This Tax Alert summarizes a recent ruling of the Karnataka High Court (HC) [1] regarding taxability under reverse charge on secondment of employees from overseas related entity.
The key observations of the HC are:
- In Northern
Operating Systems Pvt Ltd [2], SC ruled that secondment
arrangement was taxable manpower service since the foreign entity in that
case retained control and added mark-ups in recovery of costs.
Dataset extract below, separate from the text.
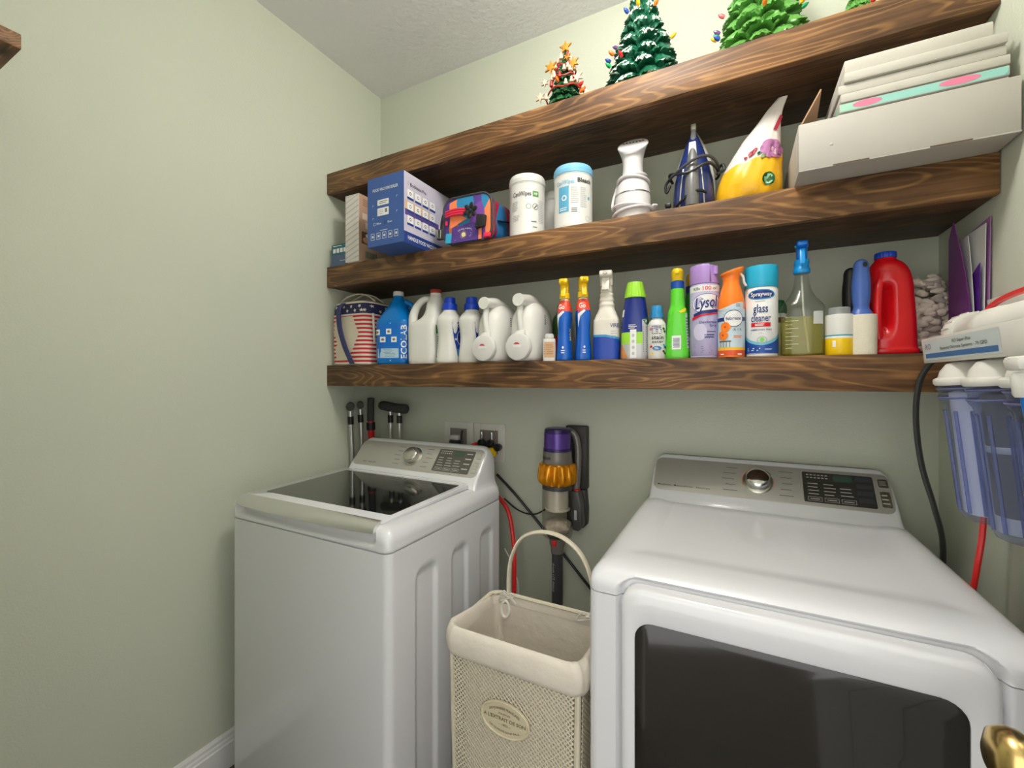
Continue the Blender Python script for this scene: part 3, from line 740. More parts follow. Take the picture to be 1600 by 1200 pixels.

It was also
clarified that its decision was based on specific facts and should not be
treated as a universal precedent for all secondment cases.
- Businesses
must evaluate secondment cases individually, considering factors like
control, nature of posting, salary payment method, and whether the
secondee returns to the foreign entity.
- The facts of
the present case clearly demonstrate a genuine employer-employee
relationship between the petitioner and the seconded personnel, bringing
the arrangement within the exclusion under Schedule III to the Central
Goods and Services Tax Act, 2017 and outside the scope of taxable supply.
- Circular No.
210/4/2024-GST clarifies that if a domestic entity eligible for full ITC
does not issue an invoice for services received from a foreign affiliate,
the value of such services shall be deemed ‘Nil’ and treated as the open
market value under Rule 28(1) of the Central Goods and Services Tax Rules,
2017. Thus, even if the secondment is considered a supply, the deeming
provision effectively nullifies any tax liability.